I just posted a piece at FixGov at the Brookings Institution that summarizes my recent piece with Stella Rouse, “Intersectionality within the racial justice movement in the summer of 2020,” which was published in the Proceedings of the National Academy of Sciences. The article analyzes data collected from participants in the protests after George Floyd was murdered to understand why protests were diverse. It concludes that collective efforts, coupled with identity-based motivations, and the moral shock of witnessing the murder of an unarmed Black man by a police officer over social media provided a dynamic catalyst for participation across race, gender, sexual orientation and other salient identities.
The new piece also discusses what social movements can learn from this particular moment in the struggle against systemic racism in the US. As some of my other recent work has discussed, a critical mass in the streets can help motivate concessions from policymakers in ways that smaller activism does not. By combining solidarity, identity, and moral shock, the BLM movement after George Floyd was murdered was able to mobilize the masses and sustain their engagement throughout the summer of 2020.

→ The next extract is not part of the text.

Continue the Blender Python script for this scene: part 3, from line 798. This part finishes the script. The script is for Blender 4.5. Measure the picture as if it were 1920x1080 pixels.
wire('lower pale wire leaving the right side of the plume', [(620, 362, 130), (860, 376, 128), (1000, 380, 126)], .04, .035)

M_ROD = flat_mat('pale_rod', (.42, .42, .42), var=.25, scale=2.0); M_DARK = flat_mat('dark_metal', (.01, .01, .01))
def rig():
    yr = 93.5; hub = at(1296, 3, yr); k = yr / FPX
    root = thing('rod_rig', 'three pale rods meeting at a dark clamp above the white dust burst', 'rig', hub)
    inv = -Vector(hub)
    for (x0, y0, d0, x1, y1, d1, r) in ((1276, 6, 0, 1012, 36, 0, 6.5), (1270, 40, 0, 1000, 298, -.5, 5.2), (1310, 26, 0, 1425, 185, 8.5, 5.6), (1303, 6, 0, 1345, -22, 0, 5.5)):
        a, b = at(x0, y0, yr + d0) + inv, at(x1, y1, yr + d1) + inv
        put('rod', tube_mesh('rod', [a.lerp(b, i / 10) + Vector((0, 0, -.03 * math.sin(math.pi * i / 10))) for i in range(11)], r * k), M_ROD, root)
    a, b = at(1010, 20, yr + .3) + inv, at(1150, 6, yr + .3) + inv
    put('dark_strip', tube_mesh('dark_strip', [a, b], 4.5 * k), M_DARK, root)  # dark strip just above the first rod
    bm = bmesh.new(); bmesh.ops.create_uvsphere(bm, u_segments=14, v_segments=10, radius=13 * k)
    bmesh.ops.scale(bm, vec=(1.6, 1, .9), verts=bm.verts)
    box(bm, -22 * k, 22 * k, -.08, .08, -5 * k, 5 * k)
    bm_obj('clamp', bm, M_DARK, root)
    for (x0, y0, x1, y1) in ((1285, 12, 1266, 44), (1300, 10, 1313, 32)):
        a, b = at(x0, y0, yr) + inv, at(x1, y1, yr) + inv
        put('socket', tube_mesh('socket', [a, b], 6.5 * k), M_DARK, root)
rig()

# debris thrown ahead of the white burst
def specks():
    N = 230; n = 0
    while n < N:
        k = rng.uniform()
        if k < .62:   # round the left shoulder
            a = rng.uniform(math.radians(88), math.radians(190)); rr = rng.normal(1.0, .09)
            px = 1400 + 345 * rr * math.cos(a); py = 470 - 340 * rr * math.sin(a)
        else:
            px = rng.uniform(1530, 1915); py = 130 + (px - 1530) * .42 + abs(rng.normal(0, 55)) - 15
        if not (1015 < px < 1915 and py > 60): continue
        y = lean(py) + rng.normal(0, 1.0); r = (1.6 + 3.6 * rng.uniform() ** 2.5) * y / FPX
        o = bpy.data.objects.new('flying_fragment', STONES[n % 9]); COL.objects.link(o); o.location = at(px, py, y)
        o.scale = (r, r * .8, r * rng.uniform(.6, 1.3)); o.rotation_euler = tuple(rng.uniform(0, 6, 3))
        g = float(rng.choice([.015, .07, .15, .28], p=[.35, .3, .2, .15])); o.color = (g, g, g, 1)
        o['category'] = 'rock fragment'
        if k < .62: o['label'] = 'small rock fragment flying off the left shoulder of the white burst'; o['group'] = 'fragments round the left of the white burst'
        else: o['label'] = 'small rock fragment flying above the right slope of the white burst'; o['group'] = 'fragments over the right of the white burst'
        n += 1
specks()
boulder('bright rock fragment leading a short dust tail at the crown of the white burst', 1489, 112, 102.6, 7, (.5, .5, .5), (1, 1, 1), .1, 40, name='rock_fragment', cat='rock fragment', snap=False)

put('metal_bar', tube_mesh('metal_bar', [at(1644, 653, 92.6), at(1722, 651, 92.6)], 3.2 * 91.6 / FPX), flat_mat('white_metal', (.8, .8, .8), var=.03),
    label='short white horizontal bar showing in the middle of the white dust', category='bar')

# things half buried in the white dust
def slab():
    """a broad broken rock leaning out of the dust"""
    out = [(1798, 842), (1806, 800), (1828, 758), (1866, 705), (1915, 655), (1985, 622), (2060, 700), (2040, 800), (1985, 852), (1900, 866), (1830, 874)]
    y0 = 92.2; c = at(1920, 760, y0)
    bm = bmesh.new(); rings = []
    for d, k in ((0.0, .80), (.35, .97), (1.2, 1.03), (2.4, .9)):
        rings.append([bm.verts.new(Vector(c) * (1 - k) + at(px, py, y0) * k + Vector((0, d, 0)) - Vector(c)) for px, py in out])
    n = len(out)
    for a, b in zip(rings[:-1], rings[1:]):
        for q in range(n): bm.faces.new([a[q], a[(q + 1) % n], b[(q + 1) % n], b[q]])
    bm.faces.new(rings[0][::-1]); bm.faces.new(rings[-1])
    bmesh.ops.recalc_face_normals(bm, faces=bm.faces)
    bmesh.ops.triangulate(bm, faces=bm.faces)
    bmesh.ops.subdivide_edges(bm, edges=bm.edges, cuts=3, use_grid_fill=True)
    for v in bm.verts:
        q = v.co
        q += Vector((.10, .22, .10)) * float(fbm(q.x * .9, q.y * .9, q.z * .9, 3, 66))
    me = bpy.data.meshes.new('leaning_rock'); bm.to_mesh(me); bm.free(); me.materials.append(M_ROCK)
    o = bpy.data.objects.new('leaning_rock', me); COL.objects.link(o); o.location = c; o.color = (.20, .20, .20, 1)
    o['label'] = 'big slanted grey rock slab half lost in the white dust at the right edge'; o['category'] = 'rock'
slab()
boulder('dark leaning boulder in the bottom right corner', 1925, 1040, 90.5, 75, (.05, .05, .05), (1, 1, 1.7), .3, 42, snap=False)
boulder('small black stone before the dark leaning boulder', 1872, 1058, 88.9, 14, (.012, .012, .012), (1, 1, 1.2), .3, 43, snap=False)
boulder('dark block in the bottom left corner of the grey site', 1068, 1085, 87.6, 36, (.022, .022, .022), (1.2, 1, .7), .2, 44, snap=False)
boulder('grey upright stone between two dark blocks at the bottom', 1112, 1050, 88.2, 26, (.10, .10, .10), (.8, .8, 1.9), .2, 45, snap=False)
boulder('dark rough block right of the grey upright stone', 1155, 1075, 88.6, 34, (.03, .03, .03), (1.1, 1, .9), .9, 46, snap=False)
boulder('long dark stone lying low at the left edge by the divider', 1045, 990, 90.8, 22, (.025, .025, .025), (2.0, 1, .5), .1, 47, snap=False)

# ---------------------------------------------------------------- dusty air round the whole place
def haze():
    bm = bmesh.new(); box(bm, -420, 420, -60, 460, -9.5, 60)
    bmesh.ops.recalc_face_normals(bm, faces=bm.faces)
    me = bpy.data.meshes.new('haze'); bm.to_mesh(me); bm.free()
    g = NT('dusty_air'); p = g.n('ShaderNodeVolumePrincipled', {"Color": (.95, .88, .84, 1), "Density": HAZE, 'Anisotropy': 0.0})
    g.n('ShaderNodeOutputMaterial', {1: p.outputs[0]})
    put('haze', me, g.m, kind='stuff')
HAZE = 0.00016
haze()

Movements that aim to employ outsider tactics like protest would be wise to learn from these mobilization strategies to attract a broad base of support and engagement. The question that remains is how to translate such a diverse and prolonged mass mobilization into social change. Unfortunately, the effects of the protests in summer 2020 have been relatively disappointing so far, yielding mostly what Keeanga-Yamahtta Taylor calls “the low-hanging fruit of symbolic transformation.” Systemic racism is one of a range of progressive priorities that have highlighted the vast distance that must be traveled between protest and legislation or other forms of policymaking. Once the masses are mobilized to participate in sustained activism, there is still much to learn about how to channel outrage in the streets into enduring social and political change. There is no question, however, that the opportunities are substantially increased when protests are large, persistent, and include crowds that are diverse enough to be representative of the general American public.